• [GIVEN INFORMATION]:
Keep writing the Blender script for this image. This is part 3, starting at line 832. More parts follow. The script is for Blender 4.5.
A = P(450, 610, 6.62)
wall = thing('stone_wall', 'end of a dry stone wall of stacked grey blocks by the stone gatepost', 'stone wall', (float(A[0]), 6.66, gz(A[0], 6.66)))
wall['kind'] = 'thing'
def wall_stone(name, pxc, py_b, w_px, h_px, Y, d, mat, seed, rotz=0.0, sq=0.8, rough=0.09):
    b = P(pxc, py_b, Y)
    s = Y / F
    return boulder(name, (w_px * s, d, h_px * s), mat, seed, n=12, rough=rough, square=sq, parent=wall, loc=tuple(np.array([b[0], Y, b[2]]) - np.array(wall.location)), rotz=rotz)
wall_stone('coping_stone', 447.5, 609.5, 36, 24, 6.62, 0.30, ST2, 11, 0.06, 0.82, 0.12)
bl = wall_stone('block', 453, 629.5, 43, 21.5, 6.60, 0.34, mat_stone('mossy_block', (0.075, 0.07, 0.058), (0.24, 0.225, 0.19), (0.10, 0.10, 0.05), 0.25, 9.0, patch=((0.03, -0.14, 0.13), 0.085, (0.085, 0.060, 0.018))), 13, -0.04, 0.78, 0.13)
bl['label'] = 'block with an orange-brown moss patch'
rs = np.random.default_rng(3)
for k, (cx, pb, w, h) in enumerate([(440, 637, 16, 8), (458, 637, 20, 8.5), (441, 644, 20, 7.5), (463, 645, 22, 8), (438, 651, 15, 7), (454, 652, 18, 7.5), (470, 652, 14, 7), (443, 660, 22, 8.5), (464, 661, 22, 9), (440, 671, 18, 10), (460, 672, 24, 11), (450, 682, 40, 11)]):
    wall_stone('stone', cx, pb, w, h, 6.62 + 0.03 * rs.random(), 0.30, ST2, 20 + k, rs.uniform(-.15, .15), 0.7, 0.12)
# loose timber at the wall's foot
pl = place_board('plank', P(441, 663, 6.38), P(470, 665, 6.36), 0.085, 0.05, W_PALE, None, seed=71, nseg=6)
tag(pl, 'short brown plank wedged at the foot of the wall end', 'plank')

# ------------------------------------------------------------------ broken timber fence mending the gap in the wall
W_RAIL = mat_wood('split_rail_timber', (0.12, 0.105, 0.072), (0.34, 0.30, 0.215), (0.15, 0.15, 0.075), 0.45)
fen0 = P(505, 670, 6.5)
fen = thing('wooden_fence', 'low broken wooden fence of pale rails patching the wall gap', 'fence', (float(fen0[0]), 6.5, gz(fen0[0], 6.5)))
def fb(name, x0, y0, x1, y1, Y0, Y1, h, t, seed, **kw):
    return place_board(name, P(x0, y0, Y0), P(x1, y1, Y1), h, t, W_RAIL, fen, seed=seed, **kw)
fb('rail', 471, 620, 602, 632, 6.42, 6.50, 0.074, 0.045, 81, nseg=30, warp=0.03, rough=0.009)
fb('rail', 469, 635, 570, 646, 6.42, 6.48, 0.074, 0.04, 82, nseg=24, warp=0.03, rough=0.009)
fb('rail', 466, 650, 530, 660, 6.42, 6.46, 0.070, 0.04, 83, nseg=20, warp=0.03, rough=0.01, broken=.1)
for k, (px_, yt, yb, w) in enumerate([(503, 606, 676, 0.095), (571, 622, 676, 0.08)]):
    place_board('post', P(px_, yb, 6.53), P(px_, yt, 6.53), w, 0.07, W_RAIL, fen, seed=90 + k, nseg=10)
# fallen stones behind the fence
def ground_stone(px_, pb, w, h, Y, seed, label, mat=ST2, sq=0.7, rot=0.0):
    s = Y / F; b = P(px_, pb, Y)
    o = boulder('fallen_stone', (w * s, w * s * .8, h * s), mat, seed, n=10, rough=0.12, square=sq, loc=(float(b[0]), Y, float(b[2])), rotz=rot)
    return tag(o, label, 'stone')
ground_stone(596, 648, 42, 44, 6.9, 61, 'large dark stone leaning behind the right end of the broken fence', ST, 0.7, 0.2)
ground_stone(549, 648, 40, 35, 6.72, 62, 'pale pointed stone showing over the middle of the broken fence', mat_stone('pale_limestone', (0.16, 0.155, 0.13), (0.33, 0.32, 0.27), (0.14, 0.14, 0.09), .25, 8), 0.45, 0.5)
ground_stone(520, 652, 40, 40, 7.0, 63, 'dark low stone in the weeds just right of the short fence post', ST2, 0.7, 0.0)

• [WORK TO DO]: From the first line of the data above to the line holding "tag(pl, 'short brown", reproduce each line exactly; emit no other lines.

• [FINISHED EXERCISE]:
Keep writing the Blender script for this image. This is part 3, starting at line 832. More parts follow. The script is for Blender 4.5.
A = P(450, 610, 6.62)
wall = thing('stone_wall', 'end of a dry stone wall of stacked grey blocks by the stone gatepost', 'stone wall', (float(A[0]), 6.66, gz(A[0], 6.66)))
wall['kind'] = 'thing'
def wall_stone(name, pxc, py_b, w_px, h_px, Y, d, mat, seed, rotz=0.0, sq=0.8, rough=0.09):
    b = P(pxc, py_b, Y)
    s = Y / F
    return boulder(name, (w_px * s, d, h_px * s), mat, seed, n=12, rough=rough, square=sq, parent=wall, loc=tuple(np.array([b[0], Y, b[2]]) - np.array(wall.location)), rotz=rotz)
wall_stone('coping_stone', 447.5, 609.5, 36, 24, 6.62, 0.30, ST2, 11, 0.06, 0.82, 0.12)
bl = wall_stone('block', 453, 629.5, 43, 21.5, 6.60, 0.34, mat_stone('mossy_block', (0.075, 0.07, 0.058), (0.24, 0.225, 0.19), (0.10, 0.10, 0.05), 0.25, 9.0, patch=((0.03, -0.14, 0.13), 0.085, (0.085, 0.060, 0.018))), 13, -0.04, 0.78, 0.13)
bl['label'] = 'block with an orange-brown moss patch'
rs = np.random.default_rng(3)
for k, (cx, pb, w, h) in enumerate([(440, 637, 16, 8), (458, 637, 20, 8.5), (441, 644, 20, 7.5), (463, 645, 22, 8), (438, 651, 15, 7), (454, 652, 18, 7.5), (470, 652, 14, 7), (443, 660, 22, 8.5), (464, 661, 22, 9), (440, 671, 18, 10), (460, 672, 24, 11), (450, 682, 40, 11)]):
    wall_stone('stone', cx, pb, w, h, 6.62 + 0.03 * rs.random(), 0.30, ST2, 20 + k, rs.uniform(-.15, .15), 0.7, 0.12)
# loose timber at the wall's foot
pl = place_board('plank', P(441, 663, 6.38), P(470, 665, 6.36), 0.085, 0.05, W_PALE, None, seed=71, nseg=6)
tag(pl, 'short brown plank wedged at the foot of the wall end', 'plank')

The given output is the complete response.